De nombreux facteurs soutiennent cette hypothèse, notamment l’impact persistant de l’inflation, la hausse de la productivité et les coûts associés à la transition climatique. À cela s’ajoutent une démographie problématique et des dettes publiques très importantes dans les pays occidentaux. La conjugaison de ces facteurs renforce la probabilité que les taux demeurent plus élevés pendant plus longtemps, ce qui ne manquera pas d’impacter les opportunités et les risques d’investissement.

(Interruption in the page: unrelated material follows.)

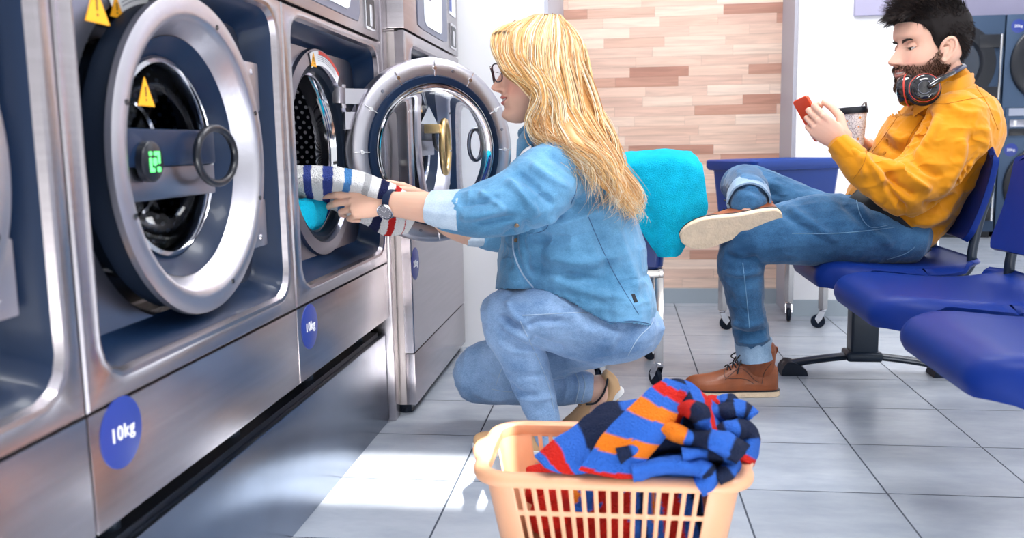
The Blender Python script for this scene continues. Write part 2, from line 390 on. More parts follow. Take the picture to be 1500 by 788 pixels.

Le taux d’intérêt moyen à long terme est une variable économique essentielle, tant pour la politique économique que pour les investisseurs. Pour ces derniers, le «taux sans risque» est le taux d’intérêt de référence à partir duquel tous les autres actifs sont évalués. Anticiper le niveau moyen des taux d’intérêt sur le long terme est donc crucial, pour les autorités comme pour les investisseurs
Les chocs inflationnistes pourraient devenir plus fréquents qu’ils ne l’ont été au cours des deux dernières décennies. En conséquence, le taux d’intérêt nominal nécessaire pour assurer la stabilité des prix pourrait se stabiliser à des niveaux plus élevés. L’adoption, dans les années 80, d’une politique de ciblage de l’inflation a eu des conséquences involontaires: conjuguée à des tendances séculaires de désinflation à long terme, elle a entraîné une baisse des taux directeurs.
Or, il pourrait s’avérer nécessaire de réviser les objectifs d’inflation, éventuellement pour les relever à l’avenir. Même si les objectifs d’inflation ne sont pas relevés de jure , les banques centrales pourraient tolérer plus longtemps des écarts par rapport à l’inflation cible, en particulier si le coût économique associé à la réalisation de cet objectif augmente.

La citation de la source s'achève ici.